Page One

News of the Weird

- The Associated Press
Wednesday May 22, 2002

Desperate jury search 


SUNBURY, Pa. — Bread, milk, eggs ... and a court summons? 

Northumberland County was so desperate for female jurors that sheriff deputies subpoenaed dozens of women in grocery stores, gas stations and a high school. The sheriff even ordered his own wife and daughters to appear for jury duty. 

President Judge Robert Sacavage ordered Sheriff Charles Berkoski to round up 50 more women after a jury pool last week included some 140 men but only 10 women. 

Although there is no specific quota, court rules say juries must be representative of the community they serve. A predominantly male jury could open the door for defendants to appeal convictions, Sacavage said. 

So deputies approached women at stores, a fund-raiser and even Shikellamy High School, where mothers and daughters were preparing for the prom. Reluctant would-be jurors asked Wal-Mart employees if there was a back exit so they could avoid deputies, Berkoski said. 

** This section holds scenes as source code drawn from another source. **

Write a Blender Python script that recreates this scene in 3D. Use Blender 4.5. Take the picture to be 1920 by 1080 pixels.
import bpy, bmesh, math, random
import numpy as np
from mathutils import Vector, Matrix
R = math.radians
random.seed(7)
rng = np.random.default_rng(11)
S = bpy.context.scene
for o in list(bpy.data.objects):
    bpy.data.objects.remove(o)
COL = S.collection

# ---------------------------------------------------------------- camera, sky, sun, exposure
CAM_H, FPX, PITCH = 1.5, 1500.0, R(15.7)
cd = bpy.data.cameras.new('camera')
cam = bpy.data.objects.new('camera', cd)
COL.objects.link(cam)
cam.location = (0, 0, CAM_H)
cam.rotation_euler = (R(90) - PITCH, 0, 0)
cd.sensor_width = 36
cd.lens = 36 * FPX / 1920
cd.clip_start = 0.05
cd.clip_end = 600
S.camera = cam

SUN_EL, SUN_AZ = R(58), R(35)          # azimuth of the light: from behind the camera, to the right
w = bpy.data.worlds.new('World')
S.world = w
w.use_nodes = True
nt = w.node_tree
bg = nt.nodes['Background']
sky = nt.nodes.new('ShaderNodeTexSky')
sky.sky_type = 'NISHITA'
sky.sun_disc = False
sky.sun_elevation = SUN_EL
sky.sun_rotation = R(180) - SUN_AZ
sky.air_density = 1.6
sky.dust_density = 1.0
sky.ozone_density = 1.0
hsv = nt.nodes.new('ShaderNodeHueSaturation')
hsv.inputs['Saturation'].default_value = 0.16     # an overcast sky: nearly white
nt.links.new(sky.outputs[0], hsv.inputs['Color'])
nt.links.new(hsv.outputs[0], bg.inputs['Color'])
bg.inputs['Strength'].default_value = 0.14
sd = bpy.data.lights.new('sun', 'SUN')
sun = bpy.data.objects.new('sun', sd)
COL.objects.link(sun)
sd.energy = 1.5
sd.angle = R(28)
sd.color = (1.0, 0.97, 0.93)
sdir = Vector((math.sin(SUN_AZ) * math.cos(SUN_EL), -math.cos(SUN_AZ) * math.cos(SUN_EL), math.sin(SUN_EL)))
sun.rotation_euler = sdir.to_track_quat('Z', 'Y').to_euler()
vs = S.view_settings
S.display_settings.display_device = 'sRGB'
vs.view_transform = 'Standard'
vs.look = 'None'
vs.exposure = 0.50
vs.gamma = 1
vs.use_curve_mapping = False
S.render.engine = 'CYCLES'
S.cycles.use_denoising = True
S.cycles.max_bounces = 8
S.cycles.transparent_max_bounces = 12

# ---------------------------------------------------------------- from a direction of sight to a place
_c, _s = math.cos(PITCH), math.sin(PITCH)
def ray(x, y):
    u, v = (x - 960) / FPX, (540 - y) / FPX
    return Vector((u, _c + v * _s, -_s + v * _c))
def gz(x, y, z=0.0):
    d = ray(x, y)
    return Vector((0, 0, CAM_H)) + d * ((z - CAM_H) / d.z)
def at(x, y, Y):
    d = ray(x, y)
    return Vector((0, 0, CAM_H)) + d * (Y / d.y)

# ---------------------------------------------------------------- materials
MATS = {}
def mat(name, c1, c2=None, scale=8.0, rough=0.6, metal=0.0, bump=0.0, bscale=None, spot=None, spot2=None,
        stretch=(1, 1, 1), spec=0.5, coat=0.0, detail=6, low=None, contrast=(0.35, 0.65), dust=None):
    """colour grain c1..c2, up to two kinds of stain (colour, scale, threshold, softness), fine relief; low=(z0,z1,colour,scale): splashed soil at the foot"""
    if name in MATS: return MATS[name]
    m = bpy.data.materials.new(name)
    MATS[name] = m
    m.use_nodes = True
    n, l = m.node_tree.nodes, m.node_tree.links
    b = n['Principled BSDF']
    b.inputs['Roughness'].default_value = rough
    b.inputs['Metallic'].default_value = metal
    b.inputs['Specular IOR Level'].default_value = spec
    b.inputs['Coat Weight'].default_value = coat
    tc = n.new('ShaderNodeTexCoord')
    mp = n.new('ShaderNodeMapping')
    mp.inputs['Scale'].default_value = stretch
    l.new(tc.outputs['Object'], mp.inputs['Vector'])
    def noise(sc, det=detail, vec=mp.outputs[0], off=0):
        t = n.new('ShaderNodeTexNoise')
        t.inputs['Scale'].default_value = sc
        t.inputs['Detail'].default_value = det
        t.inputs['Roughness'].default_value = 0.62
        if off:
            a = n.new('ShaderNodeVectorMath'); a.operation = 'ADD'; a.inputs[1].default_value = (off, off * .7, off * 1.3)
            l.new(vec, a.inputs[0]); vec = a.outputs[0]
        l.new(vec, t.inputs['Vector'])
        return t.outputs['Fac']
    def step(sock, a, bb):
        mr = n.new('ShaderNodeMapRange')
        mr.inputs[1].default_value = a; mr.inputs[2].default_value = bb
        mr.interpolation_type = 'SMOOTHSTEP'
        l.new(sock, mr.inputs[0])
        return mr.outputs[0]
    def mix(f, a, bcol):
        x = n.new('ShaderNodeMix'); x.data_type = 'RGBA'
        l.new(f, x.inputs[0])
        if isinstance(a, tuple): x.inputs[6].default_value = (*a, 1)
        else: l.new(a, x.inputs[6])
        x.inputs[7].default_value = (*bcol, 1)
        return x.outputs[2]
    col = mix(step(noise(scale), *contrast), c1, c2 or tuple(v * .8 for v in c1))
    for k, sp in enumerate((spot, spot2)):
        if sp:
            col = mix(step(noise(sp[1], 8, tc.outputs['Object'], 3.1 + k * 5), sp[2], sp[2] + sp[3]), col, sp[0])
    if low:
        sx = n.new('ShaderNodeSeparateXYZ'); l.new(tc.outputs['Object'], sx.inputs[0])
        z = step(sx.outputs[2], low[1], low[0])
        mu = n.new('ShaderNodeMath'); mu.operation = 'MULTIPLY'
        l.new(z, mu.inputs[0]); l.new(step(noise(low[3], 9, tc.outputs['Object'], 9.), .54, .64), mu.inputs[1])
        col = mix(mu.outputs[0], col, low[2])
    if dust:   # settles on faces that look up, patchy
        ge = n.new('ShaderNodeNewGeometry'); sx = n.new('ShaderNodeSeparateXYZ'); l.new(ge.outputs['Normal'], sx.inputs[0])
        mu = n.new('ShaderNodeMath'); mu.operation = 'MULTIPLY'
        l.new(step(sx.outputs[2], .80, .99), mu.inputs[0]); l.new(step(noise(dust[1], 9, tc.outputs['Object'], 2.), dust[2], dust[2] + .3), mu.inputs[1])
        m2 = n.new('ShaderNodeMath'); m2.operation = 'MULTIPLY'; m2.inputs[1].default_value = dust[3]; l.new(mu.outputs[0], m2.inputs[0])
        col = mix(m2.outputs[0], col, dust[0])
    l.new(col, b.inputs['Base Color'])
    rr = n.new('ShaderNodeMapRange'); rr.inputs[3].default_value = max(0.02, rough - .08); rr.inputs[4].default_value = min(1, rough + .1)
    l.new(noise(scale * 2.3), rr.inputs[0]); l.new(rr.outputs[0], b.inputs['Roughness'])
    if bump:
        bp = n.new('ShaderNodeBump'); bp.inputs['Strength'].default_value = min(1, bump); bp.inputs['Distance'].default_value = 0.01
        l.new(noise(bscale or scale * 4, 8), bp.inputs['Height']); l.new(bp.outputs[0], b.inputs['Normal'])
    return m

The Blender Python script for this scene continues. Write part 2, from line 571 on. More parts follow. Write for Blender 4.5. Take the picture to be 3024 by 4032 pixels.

The sheriff even looked to the women in his family. 

“I just said to my wife, ‘Congratulations! You’re on jury duty Monday.’ Hey, you have to be fair,” Berkoski said. “Of course, I’m probably not going to get any supper for two months.” 

Court administrator Larry Diorio said the gender imbalance was caused by a glitch in a computer program that generates random jury pools. He said the glitch will be corrected this week. 


Tossing the octopus  


DETROIT — Octopus tossing is a hallowed, if illicit, part of the playoff ritual for hockey’s Detroit Red Wings. 

On Tuesday night, the Wings’ sister team — the Detroit Tigers, which have the same owner — revived the custom in a promotion for the Red Wings. 

Before the Tigers’ baseball game against Cleveland at Comerica Park, the club staged a competition to see who could hurl an octopus the farthest. 

The winner, Tim Fogarty, won a limo ride to Joe Louis Arena, two tickets for Monday’s game between the Red Wings and the Colorado Avalanche and a Zamboni ride, the Detroit Free Press and The Detroit News said. 

The octopus has symbolized the Wings’ playoff runs since 1952, when a fan threw one on the ice during a game against Montreal. It used to take eight wins to capture the Stanley Cup; each of the octopus’s eight tentacles symbolized one victory. 

Today’s road to the Stanley Cup requires two octopuses — 16 victories. 

While the NHL officially frowns on tossing octopuses during games, the Red Wings have not been penalized for the practice. 

“Wings fans want to support their team in any way possible,” said Kevin Dean, an owner of Superior Fish in Royal Oak, Mich. He said the store normally sells three octopuses a day, “but during hockey season and especially now as the playoffs are getting deeper, we’re up to like 10 to 12.”